(Rows from a 3D scene dataset)
= = = = = = =
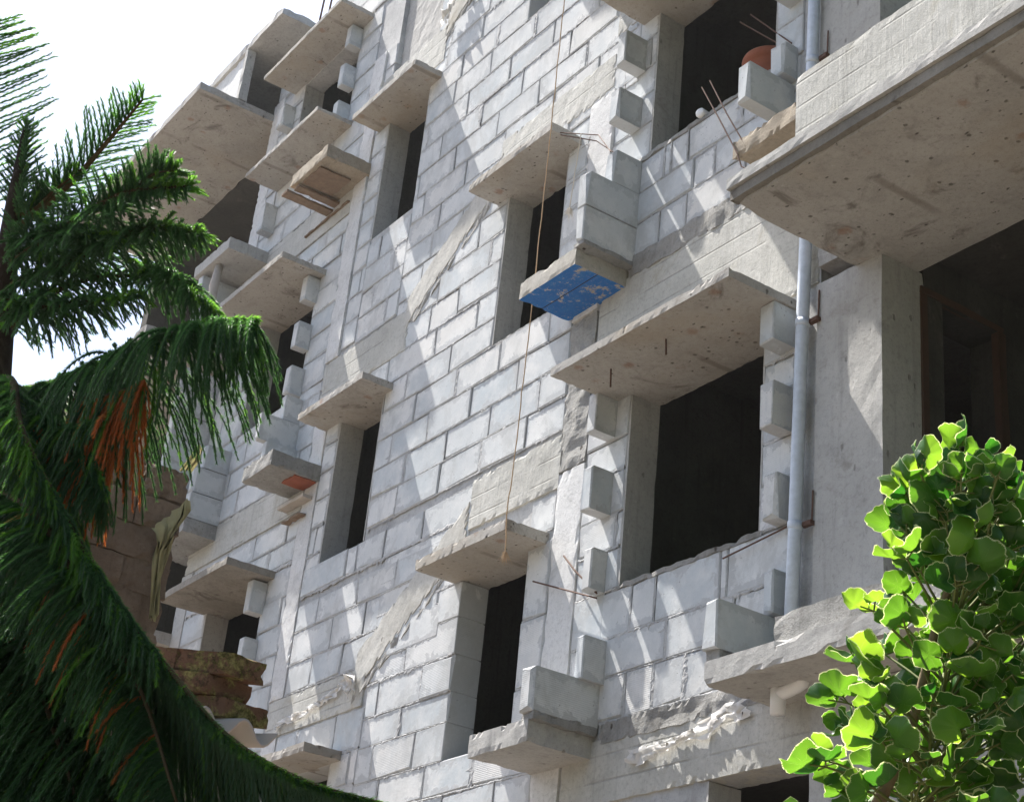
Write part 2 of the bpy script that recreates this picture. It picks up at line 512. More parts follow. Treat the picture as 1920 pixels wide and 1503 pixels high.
# around the lowest small window
panel(-10.25, -9.10, [4.28, 4.54, 4.755, 5.01, 5.27, 5.53, 5.79, 6.0], explicit={
    0: [-9.48, -10.03], 1: [-9.72], 2: [-9.49, -10.08], 3: [-9.75], 4: [-9.4], 5: [-9.6], 6: [-9.35]})
panel(-10.25, -8.06, [3.30, 3.55, 3.80, 4.05, 4.285], explicit={3: [-8.72, -9.30, -9.9], 2: [-8.45, -9.05, -9.6], 1: [-8.8, -9.4], 0: [-8.5, -9.1]})
panel(-8.33, -8.06, [4.285, 4.60, 5.05, 5.56], pitch=3); panel(-8.33, -8.06, [5.62, 5.88], pitch=3)
panel(-11.60, -10.25, [3.30, 3.55, 3.80, 4.05, 4.30, 4.56, 4.86], offs=[.1, .4])
panel(-8.30, -8.06, [7.36, 7.62, 7.88, 8.14, 8.40, 8.66], pitch=3)
# bay of the wide window, both storeys
panel(-7.50, -5.88, [4.23, 4.495, 4.735, 5.03], explicit={0: [-7.20, -6.95, -6.68, -6.2], 1: [-6.86, -6.3], 2: [-7.20, -6.98, -6.42, -6.36]})
panel(-7.76, -7.34, [5.04, 5.31, 5.54, 5.83, 6.05, 6.34], pitch=3); panel(-7.76, -7.46, [4.20, 4.47, 4.73, 5.04], pitch=3)
panel(-6.12, -5.86, [5.04, 5.31, 5.56, 5.83, 6.05, 6.34], pitch=3)
panel(-7.50, -5.88, [7.36, 7.615, 7.862, 8.12], explicit={0: [-7.17, -6.90, -6.35], 1: [-6.85, -6.64, -6.1], 2: [-7.16, -7.09, -6.92, -6.4]})
panel(-7.76, -7.33, [8.13, 8.42, 8.68, 8.92, 9.18, 9.38], pitch=3)
panel(-6.10, -5.86, [8.13, 8.42, 8.68, 8.92, 9.18, 9.38], pitch=3)
# far bay
panel(-14.18, -11.86, [7.235, 7.49, 7.74, 8.0, 8.12], offs=[.2, .45]); panel(-14.18, -13.50, [8.12, 8.4, 8.66, 8.9, 9.15, 9.4], pitch=3)
panel(-12.31, -11.86, [8.12, 8.42, 8.68, 8.92, 9.18, 9.42], pitch=3); panel(-14.18, -11.86, [9.45, 9.68, 9.86], offs=[.1, .4])
panel(-14.18, -11.86, [10.26, 10.52, 10.77, 11.06], offs=[.3, .6, .05]); panel(-12.28, -11.86, [11.09, 11.36, 11.6, 11.86, 12.1, 12.36], pitch=3)
panel(-14.18, -13.50, [11.09, 11.36, 11.6, 11.86, 12.1, 12.36], pitch=3); panel(-14.18, -11.6, [12.40, 12.66, 12.9], offs=[.2, .5])
panel(-14.18, -11.86, [6.40, 6.62, 6.84], offs=[.5, .2]); panel(-12.31, -11.86, [5.09, 5.35, 5.6, 5.86, 6.1, 6.38], pitch=3)
panel(-14.18, -13.50, [5.09, 5.35, 5.6, 5.86, 6.1, 6.38], pitch=3); panel(-14.18, -11.86, [4.2, 4.5, 4.8, 5.09], offs=[.2, .5])

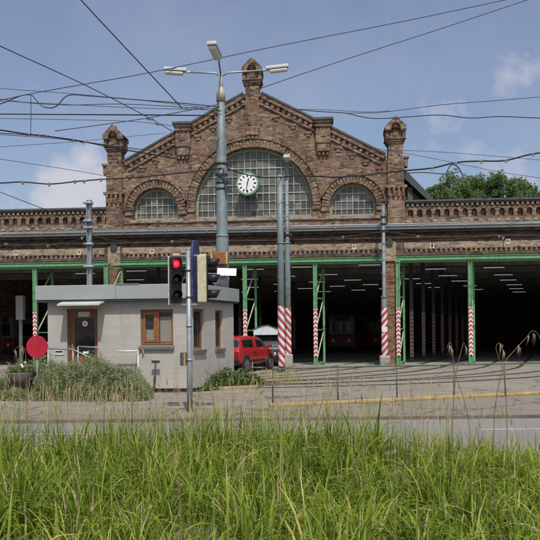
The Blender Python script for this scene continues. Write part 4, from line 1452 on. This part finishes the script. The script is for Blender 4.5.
# ------------------------------------------------------------------ traffic light
TY = -19.85
tl_x = at(189.2, 330, TY).x
tl = empty('traffic_light', (tl_x, TY, 0)); tag(tl, 'grey traffic light post with two signal heads, one showing red', 'traffic light')
ztl = at(188.5, 250, TY).z
m_ = MB(); m_.tube([(0, 0, -.0), (0, 0, 1.0), (0, 0, ztl)], [.062, .058, .052], 18); m_.lathe([(.055, ztl), (.05, ztl + .02), (.01, ztl + .035)], (0, 0, 0), 18)
for z in (1.05, 1.75, 2.9, 2.35):
    m_.tube([(0, 0, z), (0, 0, z + .05)], .066, 18)
m_.build('post', M_POLEG, tl)
z_t, z_b = at(189, 256.5, TY).z, at(189, 303, TY).z
m_ = MB()
m_.bar((-.25, -.02, z_t + .02), (.32, -.02, z_t + .02), .03); m_.bar((-.25, -.02, z_b - .03), (.28, -.02, z_b - .03), .03)
m_.build('bracket', M_POLEG, tl)
def signal_head(loc, rz, hm, lit):
    r_ = empty('signal_head', loc); r_.parent = tl; r_.rotation_euler = (0, 0, rz)
    h = z_t - z_b
    m_ = MB(); m_.box(-.115, .115, -.02, .17, 0, h)
    m_.build('housing', hm, r_, bevel=.025)
    m_ = MB(); m_.box(-.118, .118, -.045, -.023, .005, h - .005); m_.build('front_plate', M_BLACK, r_, bevel=.01)
    for k in range(3):
        z = h * (k + .5) / 3
        vis = MB(); vis.smooth = True; n_ = 18; b_ = len(vis.v)
        for yy, sc in ((-.046, 1), (-.25, .93)):
            for j in range(n_ + 1):
                t = R(-40 + 260 * j / n_)
                rr = .106 * sc
                vis.v.append((rr * math.cos(t), yy - (.0 if yy > -.1 else .05 * math.sin(t)), z + rr * math.sin(t)))
        for j in range(n_):
            vis.face(b_ + j, b_ + j + 1, b_ + n_ + 2 + j, b_ + n_ + 1 + j)
        vo = vis.build('visor', M_BLACK, r_)
        md = vo.modifiers.new('thick', 'SOLIDIFY'); md.thickness = .006
        m_ = MB(); m_.tube([(0, -.046, z), (0, -.06, z), (0, -.075, z)], [.085, .08, .045], 24)
        lo = m_.build('lens', M_REDLIT if (lit and k == 2) else simple('dark_lens', (.015, .016, .014), .2, var=.2), r_)
        if lit and k == 2:
            m_ = MB(); m_.disc((0, -.078, z), (0, 1, 0), .04, .006, 18); m_.build('lamp_core', M_REDCORE, lo)
hl = at(176.3, 280, TY - .05)
signal_head((hl.x - tl_x, -.1, z_b), R(20), simple('dark_housing', (.03, .03, .032), .5, var=.2), True)
m_ = MB(); m_.box(-.135, .135, .175, .185, -.03, z_t - z_b + .02); bp_ = m_.build('backboard', simple('pale_board', (.45, .45, .42), .6), tl, loc=(hl.x - tl_x, -.1, z_b)); bp_.rotation_euler = (0, 0, R(20))
hr_ = at(202.8, 280, TY - .1)
signal_head((hr_.x - tl_x + .06, -.1, z_b), R(98), M_CREAM, False)
m_ = MB(); q = at(205, 255.8, TY - .1); m_.box(hl.x - tl_x - .06, hl.x - tl_x + .08, -.1, .02, z_t + .003, z_t + .06); m_.box(hr_.x - tl_x - .06, hr_.x - tl_x + .08, -.1, .02, z_t + .003, z_t + .04); m_.build('head_cap', M_CREAM, tl, bevel=.01)
# push button
pb = at(183.2, 359, TY - .05)
m_ = MB(); m_.box(pb.x - tl_x - .06, pb.x - tl_x + .055, -.1, .04, pb.z - .135, pb.z + .135); po = m_.build('push_button_box', simple('box_grey', (.06, .065, .075), .5), tl, bevel=.015)
m_ = MB(); m_.box(pb.x - tl_x + .02, pb.x - tl_x + .06, -.107, -.1005, pb.z - .13, pb.z + .125); m_.build('coloured_edge', simple('button_orange', (.42, .22, .03), .5, dirt_or_sheen=(.3, .03, .02), scale=20), po)
# blue sign
bs = at(195.5, 268, TY + .12); zt_b, zb_b = at(195.5, 240, TY + .12).z, at(195.5, 303, TY + .12).z
m_ = MB(); hh = (zt_b - zb_b) / 2; w2 = .25
loop_ = []
for k in range(24):
    t = 2 * math.pi * k / 24; e = .62
    loop_.append((w2 * math.copysign(abs(math.cos(t)) ** e, math.cos(t)), hh * math.copysign(abs(math.sin(t)) ** e, math.sin(t))))
m_.xz([loop_], -.02, .02); so = m_.build('blue_sign', M_SIGNB, loc=(bs.x, bs.y, (zt_b + zb_b) / 2)); so.rotation_euler = (0, 0, R(82))
tag(so, 'tall rounded blue sign seen nearly edge-on behind the traffic light heads', 'sign')
m_ = MB(); m_.bar((0, 0, hh * .3), (-.05, .12, hh * .3), .03); m_.build('sign_bracket', M_POLEG, so)

# ------------------------------------------------------------------ cars
def car(name, paint, loc, rz, label, L=4.0, W=1.64, H=1.48, belt=.92, suv=True):
    """origin under the middle, nose towards +Y"""
    root = empty(name, loc, rz); tag(root, label, 'car')
    h = W / 2; y0, y1 = -L / 2, L / 2; wr = .31
    ax = (y0 + .72, y1 - .8)
    r0, r1, f0, f1 = y0 + .11, y0 + .42, y1 - .78, y1 - 1.5
    mid = -.28
    # body: stations along the length (y, underside, belt, top, half width, half width at the roof)
    ST = [(y0 + .0, .5, .74, .76, h * .84, h * .74), (y0 + .03, .36, .86, .88, h * .94, h * .8), (r0 - .02, .3, belt - .01, belt + .02, h * .98, h * .86),
          (r0 + .03, .29, belt, belt + .06, h * .985, h * .86), (r1 - .03, .28, belt + .01, H - .08, h, h * .82), (r1 + .1, .27, belt + .01, H - .03, h, h * .8),
          (r1 + .22, .26, belt + .01, H - .01, h, h * .8), (mid - .06, .26, belt, H + .01, h, h * .8), (mid + .06, .26, belt, H + .01, h, h * .8),
          (f1 - .12, .26, belt - .01, H - .02, h, h * .79), (f1 + .02, .26, belt - .01, H - .05, h, h * .79), (f0 - .06, .27, belt - .02, belt + .07, h, h * .84), (f0 + .03, .27, belt - .03, belt + .02, h * .995, h * .86),
          (f0 + .35, .28, belt - .1, belt - .05, h * .97, h * .82), (y1 - .1, .32, belt - .22, belt - .19, h * .9, h * .74), (y1 - .01, .4, .64, .66, h * .82, h * .68), (y1, .48, .6, .61, h * .76, h * .6)]
    secs = []
    for (y, zb, be, tp, w, wt) in ST:
        half = [(0, zb), (w - .14, zb), (w - .01, zb + .1), (w + .012, (zb + be) / 2 + .06), (w, be - .05), (w - .035, be), (wt + .03 * min(1, (tp - be) * 3), max(be + .004, tp - .09)), (wt - .09, max(be + .008, tp - .012)), (0, tp + .012)]
        ring_ = [(x, y, z) for x, z in half] + [(-x, y, z) for x, z in half[-2:0:-1]]
        secs.append(ring_)
    nr = len(secs[0]); bv = [p for sct in secs for p in sct]; bf = []; bm_i = []
    for i in range(len(secs) - 1):
        for k in range(nr):
            k2 = (k + 1) % nr
            bf.append((i * nr + k, i * nr + k2, (i + 1) * nr + k2, (i + 1) * nr + k))
            mi = 0
            if k in (5, nr - 6):
                sd_i = 0 if k == 5 else 1
                if i in (5, 6): mi = 1 + sd_i
                if i in (8, 9, 10): mi = 3 + sd_i
            if k in (6, 7, nr - 8, nr - 7):
                if i == 3: mi = 5
                if i == 10: mi = 6
            bm_i.append(mi)
    bf.append(tuple(range(nr))[::-1]); bm_i.append(0); bf.append(tuple((len(secs) - 1) * nr + k for k in range(nr))); bm_i.append(0)
    me = bpy.data.meshes.new('body'); me.from_pydata(bv, [], bf)
    for _ in range(7): me.materials.append(paint)
    me.polygons.foreach_set('material_index', bm_i)
    tmp = bpy.data.objects.new('body', me); COL.objects.link(tmp)
    sb = tmp.modifiers.new('s', 'SUBSURF'); sb.levels = 2; sb.render_levels = 2
    bpy.context.view_layer.update()
    ev = bpy.data.meshes.new_from_object(tmp.evaluated_get(bpy.context.evaluated_depsgraph_get()))
    bpy.data.objects.remove(tmp)
    for gi, (nm_, mt_) in enumerate((('body', paint), ('window', M_CARGL), ('window', M_CARGL), ('window', M_CARGL), ('window', M_CARGL), ('rear_window', M_CARGL), ('windscreen', M_CARGL))):
        use = {}; sub = MB(); sub.smooth = True
        for pgn in ev.polygons:
            if pgn.material_index == gi:
                ids = []
                for vi in pgn.vertices:
                    if vi not in use:
                        use[vi] = len(sub.v); sub.v.append(tuple(ev.vertices[vi].co))
                    ids.append(use[vi])
                sub.face(*ids)
        if sub.f:
            sub.build(nm_, mt_, root)
    ax = (y0 + .72, y1 - .8); wr = .31
    for sg in (-1, 1):
        for ay_ in ax:
            m_ = MB(); m_.disc((sg * (h - .04), ay_, .335), (1, 0, 0), .365, .115, 28); m_.build('wheel_arch', M_BLACK, root)
        m_ = MB()
        for yy in (mid, f0 - .2, r1 + .25):
            m_.box(sg * (h + .004) - .006, sg * (h + .004) + .006, yy - .006, yy + .006, .42, belt - .09)
        m_.bar((sg * (h + .004), r1 + .25, .43), (sg * (h + .004), f0 - .2, .43), .012, .012)
        m_.build('door_gap', M_BLACK, root)
    m_ = MB(); m_.box(-h * .96, h * .96, y0 - .05, y0 + .12, .3, .56); m_.build('rear_bumper', M_BLACK, root, bevel=.03)
    m_ = MB(); m_.box(-h * .94, h * .94, y1 - .12, y1 + .04, .27, .5); m_.build('front_bumper', M_BLACK, root, bevel=.03)
    for sg in (-1, 1):
        m_ = MB(); m_.box(sg * h * .86 - .075, sg * h * .86 + .075, y0 - .005, y0 + .12, .6, .88); m_.build('tail_lamp', simple('tail_red', (.25, .008, .01), .2), root, bevel=.02)
        m_ = MB(); m_.box(sg * h * .78 - .14, sg * h * .78 + .14, y1 - .3, y1 - .03, .6, .74); m_.build('headlamp', simple('lamp_clear', (.6, .62, .64), .15), root, bevel=.03)
        m_ = MB(); m_.box(sg * (h + .1) - .1, sg * (h + .1) + .1, f0 - .42, f0 - .3, belt + .02, belt + .16); m_.build('mirror', paint, root, bevel=.03)
        m_ = MB(); m_.box(sg * h - .012, sg * h + .022, ax[0] + .42, ax[1] - .42, .42, .5); m_.build('side_trim', M_BLACK, root)
        m_ = MB(); m_.box(sg * h - .012, sg * h + .03, mid - .28, mid - .12, .8, .83); m_.build('door_handle', M_BLACK, root)
        for ay_ in ax:
            m_ = MB(); m_.tube([(sg * (h - .2), ay_, .31), (sg * (h - .18), ay_, .31), (sg * (h + .01), ay_, .31), (sg * (h + .035), ay_, .31)], [.26, .31, .31, .27], 24); w_ = m_.build('wheel', M_RUBBER, root)
            m_ = MB(); m_.disc((sg * (h + .036), ay_, .31), (1, 0, 0), .2, .02, 20)
            for k in range(5):
                t = k * 2 * math.pi / 5
                m_.obox((sg * (h + .048), ay_ + .1 * math.cos(t), .31 + .1 * math.sin(t)), (1, 0, 0), .006, (0, math.cos(t), math.sin(t)), .1, (0, -math.sin(t), math.cos(t)), .025)
            m_.build('rim', simple('alloy', (.2, .21, .22), .4, .6), w_)
    m_ = MB(); m_.box(-.26, .26, y0 - .01, y0 + .05, .66, .77); m_.build('number_plate', M_WHITE, root)
    return root
ang = 20.0
hd = Vector((math.sin(R(ang)), math.cos(R(ang)), 0)); lt = Vector((hd.y, -hd.x, 0))
rw = gr(246, 372.5)
ctr_ = rw + hd * (2.0 - .72) - lt * .82
car('red_car', M_CARRED, (ctr_.x, ctr_.y, 0), R(-ang), 'red hatchback with dark rear parked beyond the guard hut', 3.95, 1.68, 1.5, .95)
bc = Vector((at(265.5, 350, -.7).x + .06, -.7 + 2.0, 0))
car('dark_car', M_CARBLUE, (bc.x, bc.y, .005), R(1), 'dark blue car parked in the open gate behind the red car', 4.1, 1.62, 1.46, .92)
rb0 = bc - Vector((0, 1.0, 0))
m_ = MB(); hw = .66
lp2 = [(-hw, 0), (hw, 0), (hw, .24), (hw * .55, .36), (0.05, .5), (-.2, .5), (-hw, .3)]
rz_ = R(1)
m_.xz([[(x, z) for x, z in [(-hw, 0), (hw, 0), (hw, .22), (hw * .1, .46), (-hw * .3, .44), (-hw, .26)]]], -.9, .9)
rbx = m_.build('roof_box', simple('pale_box', (.55, .58, .62), .5, var=.1), loc=(rb0.x, rb0.y, 1.52), bevel=.02); rbx.rotation_euler = (0, 0, rz_)
tag(rbx, 'pale pitched storage box on top of the dark blue car', 'roof box')
m_ = MB(); m_.bar((-.62, -.5, -.03), (.62, -.5, -.03), .05); m_.bar((-.62, .5, -.03), (.62, .5, -.03), .05); m_.build('roof_bar', M_BLACK, rbx)
m_ = MB(); m_.bar((-hw - .04, -.92, .27), (-hw * .3, -.92, .455), .035); m_.bar((-hw * .3, -.92, .455), (hw * .1, -.92, .475), .035); m_.bar((hw * .1, -.92, .475), (hw + .04, -.92, .23), .035); m_.build('lid_edge', M_DARKST, rbx)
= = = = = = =
SET PROBLEM:
Show every line where the string "Write" appears.

TASK OUTPUT:
Write part 2 of the bpy script that recreates this picture. It picks up at line 512. More parts follow. Treat the picture as 1920 pixels wide and 1503 pixels high.
The Blender Python script for this scene continues. Write part 4, from line 1452 on. This part finishes the script. The script is for Blender 4.5.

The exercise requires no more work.